_PROBLEM TO WORK ON_
Quote verbatim everything from the line containing "Build this scene" down to the line containing "sc.camera = cam", with both of those lines included and no others.

_RECORDS TO PROCESS_
***
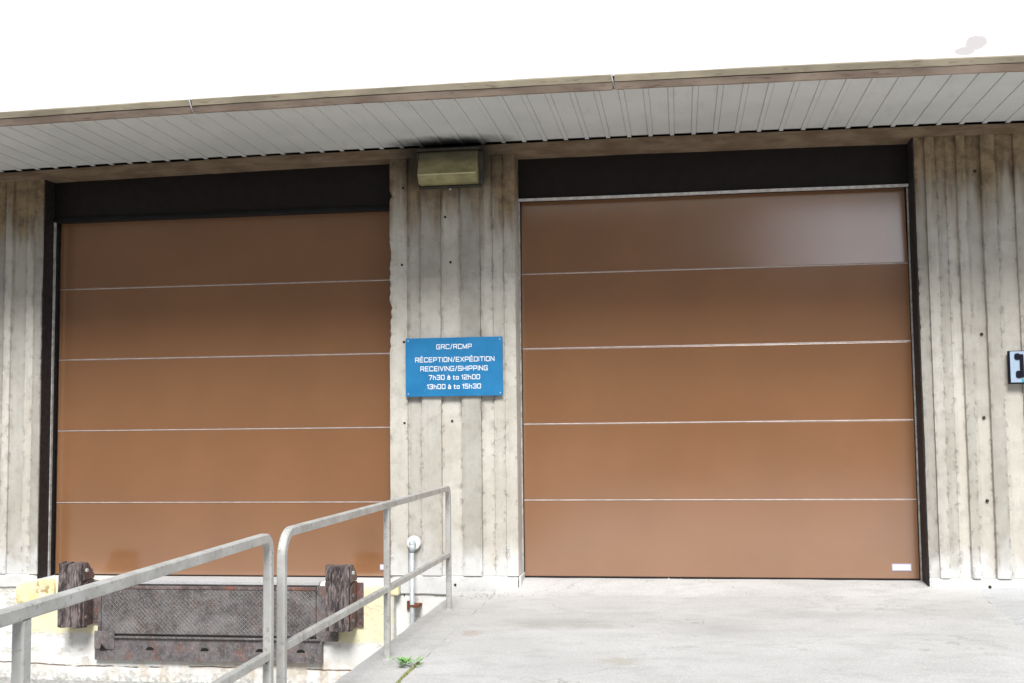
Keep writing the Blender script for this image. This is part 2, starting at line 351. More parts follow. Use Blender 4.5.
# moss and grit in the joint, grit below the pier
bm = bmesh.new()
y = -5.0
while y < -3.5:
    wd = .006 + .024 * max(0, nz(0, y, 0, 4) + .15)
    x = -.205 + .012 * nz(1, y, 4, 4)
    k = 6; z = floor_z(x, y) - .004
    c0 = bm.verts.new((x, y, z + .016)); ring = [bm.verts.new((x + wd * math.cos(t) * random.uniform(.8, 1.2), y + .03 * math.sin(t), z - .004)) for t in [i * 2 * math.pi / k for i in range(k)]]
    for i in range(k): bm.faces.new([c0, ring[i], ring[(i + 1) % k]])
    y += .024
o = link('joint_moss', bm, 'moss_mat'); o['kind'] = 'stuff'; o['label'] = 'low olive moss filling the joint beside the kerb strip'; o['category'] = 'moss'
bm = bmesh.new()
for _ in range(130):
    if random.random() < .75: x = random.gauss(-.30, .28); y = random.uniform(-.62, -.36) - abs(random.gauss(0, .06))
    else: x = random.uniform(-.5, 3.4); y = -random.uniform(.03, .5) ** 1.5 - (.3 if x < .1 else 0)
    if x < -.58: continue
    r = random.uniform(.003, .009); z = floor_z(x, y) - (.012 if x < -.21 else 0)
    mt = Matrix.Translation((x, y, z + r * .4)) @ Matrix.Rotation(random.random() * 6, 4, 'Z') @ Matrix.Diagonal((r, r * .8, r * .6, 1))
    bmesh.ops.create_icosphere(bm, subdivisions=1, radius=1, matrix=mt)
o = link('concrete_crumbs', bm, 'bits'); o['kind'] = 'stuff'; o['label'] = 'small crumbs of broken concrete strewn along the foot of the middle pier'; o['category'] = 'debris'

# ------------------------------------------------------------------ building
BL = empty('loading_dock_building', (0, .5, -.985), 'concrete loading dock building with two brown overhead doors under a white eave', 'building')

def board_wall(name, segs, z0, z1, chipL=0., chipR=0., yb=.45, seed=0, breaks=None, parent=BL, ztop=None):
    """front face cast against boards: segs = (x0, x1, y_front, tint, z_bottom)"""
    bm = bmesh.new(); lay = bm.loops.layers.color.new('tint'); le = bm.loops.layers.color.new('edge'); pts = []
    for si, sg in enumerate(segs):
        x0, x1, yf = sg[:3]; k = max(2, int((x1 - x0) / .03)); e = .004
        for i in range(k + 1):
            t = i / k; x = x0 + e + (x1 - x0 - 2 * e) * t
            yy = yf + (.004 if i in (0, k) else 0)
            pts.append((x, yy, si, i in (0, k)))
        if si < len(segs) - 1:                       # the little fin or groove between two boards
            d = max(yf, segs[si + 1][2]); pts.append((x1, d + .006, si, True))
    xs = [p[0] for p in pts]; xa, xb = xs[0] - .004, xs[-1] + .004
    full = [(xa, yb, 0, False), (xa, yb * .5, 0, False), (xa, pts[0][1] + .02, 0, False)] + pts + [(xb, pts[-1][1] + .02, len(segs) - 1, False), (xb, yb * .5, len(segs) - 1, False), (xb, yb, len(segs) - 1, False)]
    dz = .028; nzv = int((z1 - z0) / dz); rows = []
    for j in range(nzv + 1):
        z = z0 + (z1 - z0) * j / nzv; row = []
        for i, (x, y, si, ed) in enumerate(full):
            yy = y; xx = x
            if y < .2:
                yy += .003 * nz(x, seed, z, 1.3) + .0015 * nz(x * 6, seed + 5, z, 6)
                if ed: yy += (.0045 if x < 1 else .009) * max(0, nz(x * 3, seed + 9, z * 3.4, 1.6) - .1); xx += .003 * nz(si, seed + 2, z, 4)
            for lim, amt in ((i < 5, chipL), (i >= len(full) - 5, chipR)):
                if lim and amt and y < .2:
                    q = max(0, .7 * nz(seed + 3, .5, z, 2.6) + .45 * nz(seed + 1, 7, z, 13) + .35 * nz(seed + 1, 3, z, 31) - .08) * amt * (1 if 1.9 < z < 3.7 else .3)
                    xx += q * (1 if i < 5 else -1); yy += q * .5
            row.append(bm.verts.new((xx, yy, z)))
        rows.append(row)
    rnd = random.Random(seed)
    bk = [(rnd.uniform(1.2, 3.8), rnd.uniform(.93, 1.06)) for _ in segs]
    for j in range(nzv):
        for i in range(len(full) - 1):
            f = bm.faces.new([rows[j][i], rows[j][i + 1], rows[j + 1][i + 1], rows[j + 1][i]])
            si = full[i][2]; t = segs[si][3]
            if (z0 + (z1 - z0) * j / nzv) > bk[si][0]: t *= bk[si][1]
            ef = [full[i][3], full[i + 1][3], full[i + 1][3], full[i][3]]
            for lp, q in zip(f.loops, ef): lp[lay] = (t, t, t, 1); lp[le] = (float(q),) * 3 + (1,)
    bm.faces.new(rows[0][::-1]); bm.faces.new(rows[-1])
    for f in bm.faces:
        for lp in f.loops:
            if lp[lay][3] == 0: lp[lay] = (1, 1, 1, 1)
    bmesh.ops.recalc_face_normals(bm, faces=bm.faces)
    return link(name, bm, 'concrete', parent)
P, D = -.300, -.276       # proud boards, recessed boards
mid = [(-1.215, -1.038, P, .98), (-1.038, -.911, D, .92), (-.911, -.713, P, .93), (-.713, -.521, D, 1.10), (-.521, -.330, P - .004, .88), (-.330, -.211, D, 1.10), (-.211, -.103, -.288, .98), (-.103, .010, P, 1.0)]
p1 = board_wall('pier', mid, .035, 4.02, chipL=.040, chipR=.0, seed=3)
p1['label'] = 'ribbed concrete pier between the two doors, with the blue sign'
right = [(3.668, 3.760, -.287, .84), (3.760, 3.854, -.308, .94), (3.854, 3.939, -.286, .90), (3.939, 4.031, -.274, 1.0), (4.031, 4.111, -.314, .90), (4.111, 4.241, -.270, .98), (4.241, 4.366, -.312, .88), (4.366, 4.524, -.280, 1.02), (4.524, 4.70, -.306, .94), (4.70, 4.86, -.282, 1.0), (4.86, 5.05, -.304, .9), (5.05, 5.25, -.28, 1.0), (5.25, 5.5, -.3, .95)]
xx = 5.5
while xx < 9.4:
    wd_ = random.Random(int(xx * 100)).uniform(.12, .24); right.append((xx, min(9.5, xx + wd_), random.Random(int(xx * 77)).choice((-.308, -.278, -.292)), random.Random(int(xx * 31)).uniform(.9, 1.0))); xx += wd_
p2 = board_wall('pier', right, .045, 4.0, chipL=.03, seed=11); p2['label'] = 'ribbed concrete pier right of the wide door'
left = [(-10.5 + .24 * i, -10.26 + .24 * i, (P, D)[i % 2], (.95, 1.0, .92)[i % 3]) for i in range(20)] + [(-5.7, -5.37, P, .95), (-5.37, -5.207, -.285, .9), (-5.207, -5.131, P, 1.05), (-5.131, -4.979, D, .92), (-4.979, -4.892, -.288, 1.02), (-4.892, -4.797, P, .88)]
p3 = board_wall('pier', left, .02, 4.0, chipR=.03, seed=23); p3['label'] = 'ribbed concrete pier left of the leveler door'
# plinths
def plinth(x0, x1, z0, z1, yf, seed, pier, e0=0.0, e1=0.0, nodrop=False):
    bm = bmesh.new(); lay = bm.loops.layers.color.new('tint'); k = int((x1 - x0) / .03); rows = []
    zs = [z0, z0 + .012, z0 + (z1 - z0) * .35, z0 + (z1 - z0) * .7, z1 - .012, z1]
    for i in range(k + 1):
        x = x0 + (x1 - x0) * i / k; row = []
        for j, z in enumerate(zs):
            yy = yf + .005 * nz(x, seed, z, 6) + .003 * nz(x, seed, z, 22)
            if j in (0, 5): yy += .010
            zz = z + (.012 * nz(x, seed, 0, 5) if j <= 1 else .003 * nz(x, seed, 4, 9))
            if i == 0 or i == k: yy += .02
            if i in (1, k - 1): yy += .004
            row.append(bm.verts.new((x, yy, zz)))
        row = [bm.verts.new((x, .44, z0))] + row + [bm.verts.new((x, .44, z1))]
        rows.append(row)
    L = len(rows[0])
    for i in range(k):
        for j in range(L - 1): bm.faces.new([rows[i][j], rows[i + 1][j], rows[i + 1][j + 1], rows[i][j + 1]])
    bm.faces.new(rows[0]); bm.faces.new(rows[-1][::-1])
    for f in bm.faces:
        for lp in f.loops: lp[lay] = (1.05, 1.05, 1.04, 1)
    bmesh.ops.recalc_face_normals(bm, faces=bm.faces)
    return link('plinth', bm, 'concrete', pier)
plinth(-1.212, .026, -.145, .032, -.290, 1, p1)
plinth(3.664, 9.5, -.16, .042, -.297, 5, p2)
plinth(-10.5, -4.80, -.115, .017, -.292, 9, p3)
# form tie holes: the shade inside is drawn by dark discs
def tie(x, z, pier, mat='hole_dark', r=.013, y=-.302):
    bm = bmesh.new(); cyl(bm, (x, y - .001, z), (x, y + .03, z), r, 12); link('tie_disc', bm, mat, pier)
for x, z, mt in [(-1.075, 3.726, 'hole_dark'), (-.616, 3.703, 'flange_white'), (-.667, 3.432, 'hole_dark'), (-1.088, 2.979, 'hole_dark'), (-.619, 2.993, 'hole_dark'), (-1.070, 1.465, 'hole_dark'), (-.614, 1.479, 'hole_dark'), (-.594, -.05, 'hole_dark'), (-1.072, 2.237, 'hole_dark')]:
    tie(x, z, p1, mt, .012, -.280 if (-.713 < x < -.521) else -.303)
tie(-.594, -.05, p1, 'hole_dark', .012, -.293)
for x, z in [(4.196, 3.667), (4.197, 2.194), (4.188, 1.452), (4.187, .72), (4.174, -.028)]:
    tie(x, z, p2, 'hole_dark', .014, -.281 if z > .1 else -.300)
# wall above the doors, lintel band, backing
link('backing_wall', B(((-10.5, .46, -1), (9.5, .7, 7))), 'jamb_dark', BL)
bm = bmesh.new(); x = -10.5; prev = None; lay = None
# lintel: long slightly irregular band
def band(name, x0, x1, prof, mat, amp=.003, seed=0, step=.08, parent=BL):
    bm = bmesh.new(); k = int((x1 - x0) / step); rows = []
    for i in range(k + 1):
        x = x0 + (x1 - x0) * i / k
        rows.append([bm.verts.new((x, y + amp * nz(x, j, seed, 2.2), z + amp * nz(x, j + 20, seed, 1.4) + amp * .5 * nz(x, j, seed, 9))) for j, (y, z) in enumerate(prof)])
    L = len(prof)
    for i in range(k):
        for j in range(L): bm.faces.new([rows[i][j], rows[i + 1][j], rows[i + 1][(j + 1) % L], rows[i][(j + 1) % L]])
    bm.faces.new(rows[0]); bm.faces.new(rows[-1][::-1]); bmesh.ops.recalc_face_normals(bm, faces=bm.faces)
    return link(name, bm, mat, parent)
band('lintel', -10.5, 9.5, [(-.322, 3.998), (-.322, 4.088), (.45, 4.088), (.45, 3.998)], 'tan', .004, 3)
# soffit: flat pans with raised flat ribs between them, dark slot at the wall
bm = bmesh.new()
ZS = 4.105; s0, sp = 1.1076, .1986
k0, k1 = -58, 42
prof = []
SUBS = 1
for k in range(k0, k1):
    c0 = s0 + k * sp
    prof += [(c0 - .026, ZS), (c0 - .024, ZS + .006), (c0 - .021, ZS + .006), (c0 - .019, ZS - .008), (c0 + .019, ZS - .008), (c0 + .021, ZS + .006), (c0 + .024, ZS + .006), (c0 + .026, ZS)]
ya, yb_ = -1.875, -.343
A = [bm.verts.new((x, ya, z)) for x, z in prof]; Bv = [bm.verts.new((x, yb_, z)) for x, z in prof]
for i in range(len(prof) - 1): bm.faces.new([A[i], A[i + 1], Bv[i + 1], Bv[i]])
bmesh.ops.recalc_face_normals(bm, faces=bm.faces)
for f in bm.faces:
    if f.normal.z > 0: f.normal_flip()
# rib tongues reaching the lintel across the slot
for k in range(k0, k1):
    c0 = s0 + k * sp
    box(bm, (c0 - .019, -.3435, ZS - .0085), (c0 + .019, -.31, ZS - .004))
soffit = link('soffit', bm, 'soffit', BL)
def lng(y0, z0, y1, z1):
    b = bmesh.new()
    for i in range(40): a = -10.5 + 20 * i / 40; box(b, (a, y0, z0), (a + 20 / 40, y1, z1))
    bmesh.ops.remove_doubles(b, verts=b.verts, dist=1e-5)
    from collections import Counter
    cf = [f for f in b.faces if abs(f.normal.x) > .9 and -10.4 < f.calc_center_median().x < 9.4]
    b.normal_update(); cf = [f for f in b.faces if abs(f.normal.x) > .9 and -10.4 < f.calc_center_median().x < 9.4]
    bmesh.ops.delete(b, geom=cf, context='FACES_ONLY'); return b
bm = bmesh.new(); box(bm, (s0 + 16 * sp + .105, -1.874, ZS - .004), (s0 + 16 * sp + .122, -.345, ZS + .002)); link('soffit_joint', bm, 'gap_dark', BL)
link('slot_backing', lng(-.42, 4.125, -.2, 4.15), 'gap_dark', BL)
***
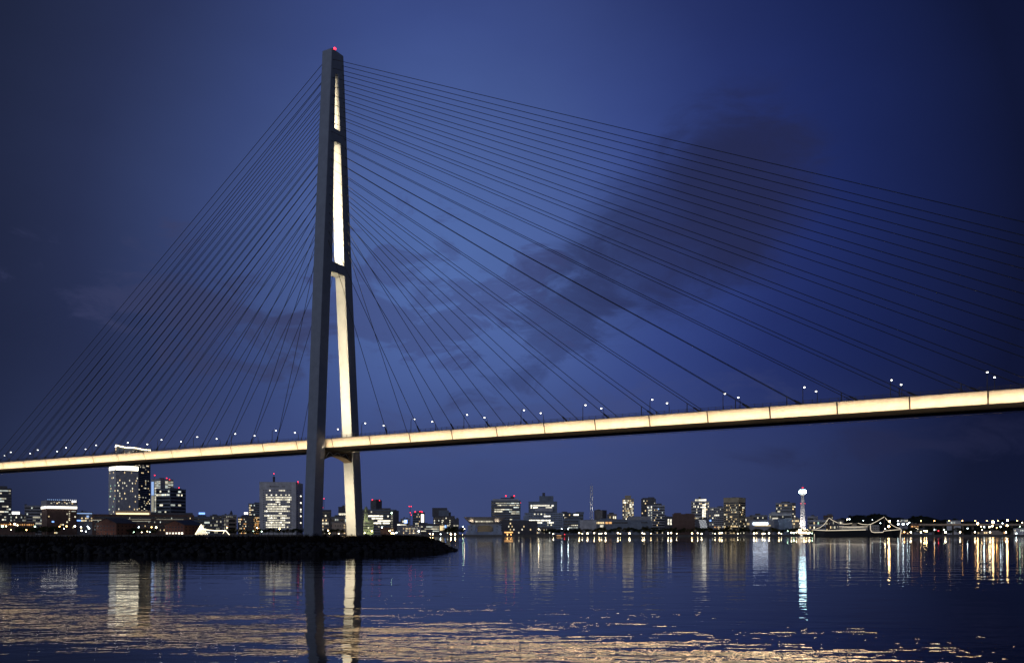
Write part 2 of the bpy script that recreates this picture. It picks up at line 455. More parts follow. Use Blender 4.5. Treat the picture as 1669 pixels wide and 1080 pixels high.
***
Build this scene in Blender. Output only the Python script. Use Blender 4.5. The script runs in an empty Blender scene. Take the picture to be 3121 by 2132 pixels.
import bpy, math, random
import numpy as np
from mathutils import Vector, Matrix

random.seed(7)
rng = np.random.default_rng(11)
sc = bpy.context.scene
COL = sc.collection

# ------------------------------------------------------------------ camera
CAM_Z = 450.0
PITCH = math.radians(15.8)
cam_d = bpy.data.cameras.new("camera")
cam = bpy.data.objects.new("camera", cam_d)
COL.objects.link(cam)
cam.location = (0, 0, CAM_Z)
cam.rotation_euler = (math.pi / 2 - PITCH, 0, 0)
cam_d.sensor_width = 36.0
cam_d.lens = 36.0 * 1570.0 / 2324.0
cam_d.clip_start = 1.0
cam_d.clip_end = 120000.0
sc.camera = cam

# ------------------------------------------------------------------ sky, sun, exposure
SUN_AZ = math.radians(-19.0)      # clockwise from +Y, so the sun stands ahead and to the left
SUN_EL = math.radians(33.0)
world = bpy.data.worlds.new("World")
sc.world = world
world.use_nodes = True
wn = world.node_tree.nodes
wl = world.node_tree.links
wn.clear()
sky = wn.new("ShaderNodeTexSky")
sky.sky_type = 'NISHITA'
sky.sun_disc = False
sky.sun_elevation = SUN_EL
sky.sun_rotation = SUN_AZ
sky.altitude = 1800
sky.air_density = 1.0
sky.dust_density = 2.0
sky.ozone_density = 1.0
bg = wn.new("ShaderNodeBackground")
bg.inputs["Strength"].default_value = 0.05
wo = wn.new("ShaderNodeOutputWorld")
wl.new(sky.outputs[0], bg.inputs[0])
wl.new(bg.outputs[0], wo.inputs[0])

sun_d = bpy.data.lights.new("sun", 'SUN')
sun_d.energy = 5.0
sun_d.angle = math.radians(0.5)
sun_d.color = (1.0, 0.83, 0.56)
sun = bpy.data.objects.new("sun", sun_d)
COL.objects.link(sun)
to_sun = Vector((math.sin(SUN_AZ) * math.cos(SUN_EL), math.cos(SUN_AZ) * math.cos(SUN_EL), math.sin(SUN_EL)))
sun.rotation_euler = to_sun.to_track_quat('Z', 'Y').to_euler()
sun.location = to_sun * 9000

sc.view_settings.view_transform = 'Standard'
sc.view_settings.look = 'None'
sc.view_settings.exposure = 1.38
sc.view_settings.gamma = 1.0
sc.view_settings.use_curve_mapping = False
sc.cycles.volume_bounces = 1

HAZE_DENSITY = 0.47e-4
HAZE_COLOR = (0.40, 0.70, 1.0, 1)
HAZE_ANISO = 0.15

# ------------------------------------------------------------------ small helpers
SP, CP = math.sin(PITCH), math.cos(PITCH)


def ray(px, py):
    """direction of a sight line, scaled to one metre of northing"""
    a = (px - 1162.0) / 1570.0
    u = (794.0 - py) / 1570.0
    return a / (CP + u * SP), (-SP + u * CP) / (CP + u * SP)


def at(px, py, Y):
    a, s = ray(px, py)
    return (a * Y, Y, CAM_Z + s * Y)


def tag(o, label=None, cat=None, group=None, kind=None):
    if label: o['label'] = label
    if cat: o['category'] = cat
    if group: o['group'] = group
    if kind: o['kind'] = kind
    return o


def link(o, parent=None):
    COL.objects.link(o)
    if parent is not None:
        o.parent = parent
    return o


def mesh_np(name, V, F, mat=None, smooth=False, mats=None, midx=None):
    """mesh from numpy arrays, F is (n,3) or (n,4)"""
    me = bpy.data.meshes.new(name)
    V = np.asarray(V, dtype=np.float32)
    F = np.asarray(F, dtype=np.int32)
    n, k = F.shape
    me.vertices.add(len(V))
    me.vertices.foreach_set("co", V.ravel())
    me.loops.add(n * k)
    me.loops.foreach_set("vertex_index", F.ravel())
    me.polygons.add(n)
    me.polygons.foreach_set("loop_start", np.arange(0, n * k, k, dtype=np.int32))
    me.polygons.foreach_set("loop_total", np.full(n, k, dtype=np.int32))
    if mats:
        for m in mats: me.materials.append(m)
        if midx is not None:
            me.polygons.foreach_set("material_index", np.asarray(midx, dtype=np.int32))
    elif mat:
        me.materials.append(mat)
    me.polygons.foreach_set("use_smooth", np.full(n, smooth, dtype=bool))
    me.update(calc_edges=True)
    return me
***
_EXERCISE OUTPUT_
Build this scene in Blender. Output only the Python script. Use Blender 4.5. The script runs in an empty Blender scene. Take the picture to be 3121 by 2132 pixels.
import bpy, math, random
import numpy as np
from mathutils import Vector, Matrix

random.seed(7)
rng = np.random.default_rng(11)
sc = bpy.context.scene
COL = sc.collection

# ------------------------------------------------------------------ camera
CAM_Z = 450.0
PITCH = math.radians(15.8)
cam_d = bpy.data.cameras.new("camera")
cam = bpy.data.objects.new("camera", cam_d)
COL.objects.link(cam)
cam.location = (0, 0, CAM_Z)
cam.rotation_euler = (math.pi / 2 - PITCH, 0, 0)
cam_d.sensor_width = 36.0
cam_d.lens = 36.0 * 1570.0 / 2324.0
cam_d.clip_start = 1.0
cam_d.clip_end = 120000.0
sc.camera = cam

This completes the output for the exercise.